Sacrilege was one of my personal art highlights of 2012. Even my kids and my black lab worshipped at its altar on Glasgow Green, though the dog was banned from bouncing -
The giant inflatable Stonehenge, which enjoyed its first outing at Glasgow International Festival of Visual Art (GI) in April before heading off on a tour of the UK, attracted lengthy queues and groupies galore having a bounce all day, every day during its 18-day stay.
Is it art? Well, it captured the public's imagination. And it was a lot of fun. Someone said to me last week that they saw a clip on TV of the late Sir Patrick Moore at the real Stonehenge, and Deller's work had altered the way they viewed it. I'd say that was the purpose of art.
Elsewhere at GI, there was a cornucopia of happenings, from the inspired Art Lending Library, dreamed up by the city's Market Gallery, to quirkily grounded Nothing About Us Without Us Is For Us in Govan, which reached out to the people of that area for assistance in hurling language across the Clyde.

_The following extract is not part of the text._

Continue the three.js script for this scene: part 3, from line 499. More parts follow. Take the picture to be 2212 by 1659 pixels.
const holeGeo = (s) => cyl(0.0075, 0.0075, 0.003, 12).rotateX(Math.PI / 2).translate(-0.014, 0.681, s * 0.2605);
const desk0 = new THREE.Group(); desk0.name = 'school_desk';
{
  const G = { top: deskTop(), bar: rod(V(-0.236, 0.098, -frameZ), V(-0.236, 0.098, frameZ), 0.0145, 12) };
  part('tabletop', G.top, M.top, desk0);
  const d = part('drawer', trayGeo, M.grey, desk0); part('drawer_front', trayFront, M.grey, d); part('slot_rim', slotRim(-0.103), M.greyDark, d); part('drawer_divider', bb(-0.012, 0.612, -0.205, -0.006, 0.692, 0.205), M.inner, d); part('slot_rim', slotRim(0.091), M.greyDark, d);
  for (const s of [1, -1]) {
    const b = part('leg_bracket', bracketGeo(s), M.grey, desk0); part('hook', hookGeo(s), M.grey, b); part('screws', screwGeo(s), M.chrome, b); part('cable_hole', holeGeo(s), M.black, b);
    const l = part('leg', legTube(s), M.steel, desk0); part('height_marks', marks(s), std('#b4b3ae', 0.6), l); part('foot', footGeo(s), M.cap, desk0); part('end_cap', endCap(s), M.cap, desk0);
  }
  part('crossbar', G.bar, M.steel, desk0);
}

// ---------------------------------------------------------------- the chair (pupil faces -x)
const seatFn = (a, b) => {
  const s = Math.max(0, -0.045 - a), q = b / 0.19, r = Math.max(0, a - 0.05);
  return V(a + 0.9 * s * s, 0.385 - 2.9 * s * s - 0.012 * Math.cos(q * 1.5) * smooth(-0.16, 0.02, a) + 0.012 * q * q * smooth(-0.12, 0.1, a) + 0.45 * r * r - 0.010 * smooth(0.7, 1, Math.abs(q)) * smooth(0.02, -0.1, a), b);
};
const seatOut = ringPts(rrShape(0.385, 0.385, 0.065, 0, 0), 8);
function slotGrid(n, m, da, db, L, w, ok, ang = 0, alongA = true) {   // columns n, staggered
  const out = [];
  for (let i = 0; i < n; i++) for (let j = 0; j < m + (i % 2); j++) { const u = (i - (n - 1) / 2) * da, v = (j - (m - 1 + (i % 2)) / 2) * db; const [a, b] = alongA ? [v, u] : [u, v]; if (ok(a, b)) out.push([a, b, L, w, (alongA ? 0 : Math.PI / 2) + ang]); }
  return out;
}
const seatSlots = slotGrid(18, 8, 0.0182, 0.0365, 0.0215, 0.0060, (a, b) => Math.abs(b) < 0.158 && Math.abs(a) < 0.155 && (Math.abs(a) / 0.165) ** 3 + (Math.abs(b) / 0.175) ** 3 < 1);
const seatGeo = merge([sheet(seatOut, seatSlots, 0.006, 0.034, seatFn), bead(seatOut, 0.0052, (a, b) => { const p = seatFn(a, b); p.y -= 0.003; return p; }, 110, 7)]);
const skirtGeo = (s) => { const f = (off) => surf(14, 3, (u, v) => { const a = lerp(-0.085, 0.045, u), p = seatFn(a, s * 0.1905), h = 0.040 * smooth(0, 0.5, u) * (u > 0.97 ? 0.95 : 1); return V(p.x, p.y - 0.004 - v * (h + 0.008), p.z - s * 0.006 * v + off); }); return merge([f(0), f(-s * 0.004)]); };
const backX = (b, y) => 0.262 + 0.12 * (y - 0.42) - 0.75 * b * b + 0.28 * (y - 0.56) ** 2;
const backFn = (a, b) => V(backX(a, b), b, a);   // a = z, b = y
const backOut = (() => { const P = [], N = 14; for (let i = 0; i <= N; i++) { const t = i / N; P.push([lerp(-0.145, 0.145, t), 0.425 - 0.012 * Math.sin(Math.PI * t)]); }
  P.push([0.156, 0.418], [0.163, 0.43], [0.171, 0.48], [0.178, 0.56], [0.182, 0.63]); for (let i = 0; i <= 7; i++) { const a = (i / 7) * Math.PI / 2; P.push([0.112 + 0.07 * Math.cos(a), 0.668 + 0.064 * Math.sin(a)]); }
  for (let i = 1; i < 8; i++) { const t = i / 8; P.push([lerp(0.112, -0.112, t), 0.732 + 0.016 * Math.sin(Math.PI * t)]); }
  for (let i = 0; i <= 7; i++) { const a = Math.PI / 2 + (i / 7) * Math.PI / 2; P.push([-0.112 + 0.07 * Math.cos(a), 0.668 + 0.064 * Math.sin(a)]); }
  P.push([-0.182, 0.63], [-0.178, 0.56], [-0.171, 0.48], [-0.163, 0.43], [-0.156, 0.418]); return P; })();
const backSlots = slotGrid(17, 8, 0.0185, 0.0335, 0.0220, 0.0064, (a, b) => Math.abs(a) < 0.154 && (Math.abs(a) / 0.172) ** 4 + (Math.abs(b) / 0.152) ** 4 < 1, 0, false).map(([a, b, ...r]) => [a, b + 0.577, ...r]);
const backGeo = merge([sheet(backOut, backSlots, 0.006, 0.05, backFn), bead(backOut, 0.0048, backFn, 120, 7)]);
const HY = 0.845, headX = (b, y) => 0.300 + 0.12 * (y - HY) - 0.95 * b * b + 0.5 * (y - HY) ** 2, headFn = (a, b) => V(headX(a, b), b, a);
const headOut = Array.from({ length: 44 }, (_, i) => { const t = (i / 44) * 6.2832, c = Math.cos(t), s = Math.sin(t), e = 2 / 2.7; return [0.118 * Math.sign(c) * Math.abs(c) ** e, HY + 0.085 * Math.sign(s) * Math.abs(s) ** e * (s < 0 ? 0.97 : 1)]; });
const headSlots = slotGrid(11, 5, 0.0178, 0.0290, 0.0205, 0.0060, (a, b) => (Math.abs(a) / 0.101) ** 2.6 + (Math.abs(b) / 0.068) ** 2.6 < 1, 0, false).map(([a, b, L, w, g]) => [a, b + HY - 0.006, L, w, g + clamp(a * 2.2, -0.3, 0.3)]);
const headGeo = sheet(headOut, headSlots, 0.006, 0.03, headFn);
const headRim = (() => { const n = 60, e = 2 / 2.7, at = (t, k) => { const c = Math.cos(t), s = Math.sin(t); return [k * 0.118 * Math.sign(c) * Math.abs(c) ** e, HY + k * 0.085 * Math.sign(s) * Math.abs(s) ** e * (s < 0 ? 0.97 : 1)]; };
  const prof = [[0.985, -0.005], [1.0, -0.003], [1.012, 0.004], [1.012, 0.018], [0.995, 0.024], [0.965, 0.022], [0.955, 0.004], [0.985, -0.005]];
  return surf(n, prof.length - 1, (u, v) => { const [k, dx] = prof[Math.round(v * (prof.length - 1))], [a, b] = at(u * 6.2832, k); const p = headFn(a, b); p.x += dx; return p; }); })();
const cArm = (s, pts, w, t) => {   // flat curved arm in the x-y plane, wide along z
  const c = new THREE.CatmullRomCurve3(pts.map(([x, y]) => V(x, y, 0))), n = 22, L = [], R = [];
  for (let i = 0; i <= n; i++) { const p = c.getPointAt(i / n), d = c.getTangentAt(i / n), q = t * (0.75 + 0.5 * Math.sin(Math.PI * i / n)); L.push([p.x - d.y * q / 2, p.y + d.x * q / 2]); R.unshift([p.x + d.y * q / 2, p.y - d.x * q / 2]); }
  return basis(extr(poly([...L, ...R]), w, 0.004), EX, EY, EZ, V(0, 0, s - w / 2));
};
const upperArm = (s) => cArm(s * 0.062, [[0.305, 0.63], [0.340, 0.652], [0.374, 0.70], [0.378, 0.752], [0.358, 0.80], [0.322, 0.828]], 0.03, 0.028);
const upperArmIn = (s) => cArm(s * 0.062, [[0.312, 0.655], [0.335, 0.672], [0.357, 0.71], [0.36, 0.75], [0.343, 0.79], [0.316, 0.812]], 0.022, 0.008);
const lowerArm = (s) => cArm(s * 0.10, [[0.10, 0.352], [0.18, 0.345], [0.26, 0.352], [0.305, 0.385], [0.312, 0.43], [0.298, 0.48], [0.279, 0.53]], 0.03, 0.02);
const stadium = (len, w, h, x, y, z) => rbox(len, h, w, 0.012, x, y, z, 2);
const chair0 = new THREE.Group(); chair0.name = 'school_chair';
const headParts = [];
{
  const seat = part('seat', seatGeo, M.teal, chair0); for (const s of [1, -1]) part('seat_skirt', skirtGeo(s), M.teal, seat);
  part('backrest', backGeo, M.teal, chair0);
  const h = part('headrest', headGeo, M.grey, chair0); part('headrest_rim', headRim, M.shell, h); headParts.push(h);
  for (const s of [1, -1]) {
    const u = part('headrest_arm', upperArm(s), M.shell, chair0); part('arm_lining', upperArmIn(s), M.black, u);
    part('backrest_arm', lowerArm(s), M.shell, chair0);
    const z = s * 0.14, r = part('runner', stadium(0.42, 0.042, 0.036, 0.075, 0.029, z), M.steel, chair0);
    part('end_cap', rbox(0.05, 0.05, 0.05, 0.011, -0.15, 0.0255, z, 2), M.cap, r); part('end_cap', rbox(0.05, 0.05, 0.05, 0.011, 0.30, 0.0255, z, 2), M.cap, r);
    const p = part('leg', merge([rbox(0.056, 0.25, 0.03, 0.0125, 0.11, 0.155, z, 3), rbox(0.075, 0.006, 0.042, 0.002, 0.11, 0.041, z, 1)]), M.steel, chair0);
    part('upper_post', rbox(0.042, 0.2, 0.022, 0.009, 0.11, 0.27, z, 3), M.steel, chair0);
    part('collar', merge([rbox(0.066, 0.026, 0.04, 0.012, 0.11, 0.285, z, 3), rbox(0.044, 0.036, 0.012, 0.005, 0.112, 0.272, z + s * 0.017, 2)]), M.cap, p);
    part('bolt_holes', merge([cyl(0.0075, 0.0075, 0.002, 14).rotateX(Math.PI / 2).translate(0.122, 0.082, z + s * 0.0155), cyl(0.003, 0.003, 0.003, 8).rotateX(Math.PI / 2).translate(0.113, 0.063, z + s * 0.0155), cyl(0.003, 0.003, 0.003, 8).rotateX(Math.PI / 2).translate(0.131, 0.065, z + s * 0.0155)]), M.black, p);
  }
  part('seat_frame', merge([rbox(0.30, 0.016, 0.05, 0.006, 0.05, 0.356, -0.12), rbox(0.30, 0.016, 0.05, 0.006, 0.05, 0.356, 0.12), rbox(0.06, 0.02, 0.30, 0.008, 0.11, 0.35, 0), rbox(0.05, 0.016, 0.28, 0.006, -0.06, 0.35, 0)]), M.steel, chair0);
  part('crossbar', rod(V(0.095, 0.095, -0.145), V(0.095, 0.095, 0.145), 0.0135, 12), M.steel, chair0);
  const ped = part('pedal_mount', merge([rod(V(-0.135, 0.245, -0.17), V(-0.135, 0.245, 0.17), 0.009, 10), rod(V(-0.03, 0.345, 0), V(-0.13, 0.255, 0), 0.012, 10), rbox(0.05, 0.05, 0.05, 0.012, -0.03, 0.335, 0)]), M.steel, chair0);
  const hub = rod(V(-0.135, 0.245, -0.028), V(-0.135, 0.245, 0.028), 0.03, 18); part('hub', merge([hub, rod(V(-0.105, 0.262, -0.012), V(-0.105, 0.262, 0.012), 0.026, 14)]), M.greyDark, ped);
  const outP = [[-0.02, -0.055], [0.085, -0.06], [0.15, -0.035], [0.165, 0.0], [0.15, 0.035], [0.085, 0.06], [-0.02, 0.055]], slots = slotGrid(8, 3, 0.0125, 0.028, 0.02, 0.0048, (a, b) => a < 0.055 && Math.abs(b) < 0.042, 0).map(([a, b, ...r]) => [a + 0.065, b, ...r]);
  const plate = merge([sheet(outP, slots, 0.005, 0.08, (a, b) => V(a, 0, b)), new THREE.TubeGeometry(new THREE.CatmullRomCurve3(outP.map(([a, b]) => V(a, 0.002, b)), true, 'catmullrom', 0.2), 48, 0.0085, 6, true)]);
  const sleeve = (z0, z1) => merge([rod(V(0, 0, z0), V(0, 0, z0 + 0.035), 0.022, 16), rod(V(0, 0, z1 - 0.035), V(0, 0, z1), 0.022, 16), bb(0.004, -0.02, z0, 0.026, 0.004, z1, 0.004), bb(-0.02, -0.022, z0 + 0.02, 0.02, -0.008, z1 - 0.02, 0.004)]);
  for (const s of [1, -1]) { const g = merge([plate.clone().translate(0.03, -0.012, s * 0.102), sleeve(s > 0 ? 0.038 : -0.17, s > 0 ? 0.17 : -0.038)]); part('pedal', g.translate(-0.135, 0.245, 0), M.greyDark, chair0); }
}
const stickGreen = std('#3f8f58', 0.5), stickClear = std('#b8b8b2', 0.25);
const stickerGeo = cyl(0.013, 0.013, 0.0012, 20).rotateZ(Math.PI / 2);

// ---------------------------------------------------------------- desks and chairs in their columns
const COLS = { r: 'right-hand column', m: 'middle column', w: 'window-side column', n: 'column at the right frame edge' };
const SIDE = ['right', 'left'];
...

In the galleries, Turner Prize nominee Karla Black gave us a giant tiramisu-like sculpture at GoMA made from 17 tons of different shades of sawdust with puffs of paint-daubed cellophane forming a weather system on top. Up at Kelvingrove, Glasgow-bred Turner Prize-winner Glasgow Richard Wright had an exhibition of his glowingly glorious works on paper.
As 2012 got into its stride, the year was dominated by a growing sense of irritation among the arts community in Scotland over Creative Scotland's heavy-handedness in dealing with artists across the cultural spectrum. Through it all, Scotland's privately run galleries and institutions continued to try to support its artists, many of whom have never received any public money and who survive on a pittance and take alternative employment as they try to pursue their vocation. (It has to be a vocation given the struggle to make ends meet faced by most artists and gallery-owners.)
In Glasgow, in 2012, two art institutions left us forever. Strathclyde University's Collins Gallery, which had been showcasing the best in cutting-edge visual art for almost 40 years, closed its doors in May, after a sparkling exhibition of George Wyllie's archive material. The depressing line from head honchos at the University was that running a gallery was not "necessary for the delivery of the university's academic programmes".
In August, we lost another art treasure, with the death of Cyril Gerber at the age of 94. A man who combined his love of art with business acumen, Gerber started up the Compass Gallery in the city in 1969 and was responsible for fostering the careers of many young artists.
The big shows in Edinburgh over the summer did not disappoint. I lost track of the number of people who told me they had loved the National Galleries of Scotland's blockbusters, Van Gogh To Kandinsky: Symbolist Landscape In Europe 1880-1910 and Picasso And Modern British Art.
Elsewhere in the capital during the Edinburgh Art Festival, there were a couple of stand-out exhibitions in the shape of Ian Hamilton Finlay: Twilight Remembers at the Ingleby Gallery and Philip Guston at Inverleith House. I also found myself drawn into the last days of Dieter Roth in the Fruitmarket Gallery show, Dieter Roth: Diaries, which included a video installation recording the German artist's final year, lived in the knowledge he was slowly dying of the consequences of his alcoholism. All three exhibitions took place in spaces that did justice to the work and lived long in the memory after the viewing.
Big hitters in Glasgow included Rembrandt And The Passion at The Hunterian Art Gallery, and, at Kelvingrove, The Essence Of Beauty: 500 Years Of Italian Art.
The year is not over and many exhibitions will carry on into 2012. In Edinburgh, the much praised retrospective of John Bellany at the Scottish National Gallery on The Mound puts the lifetime's work of this national art treasure in perspective while in Glasgow, the George Wyllie Retrospective: In Pursuit Of The Question Mark continues to make us laugh and think again in equal measure.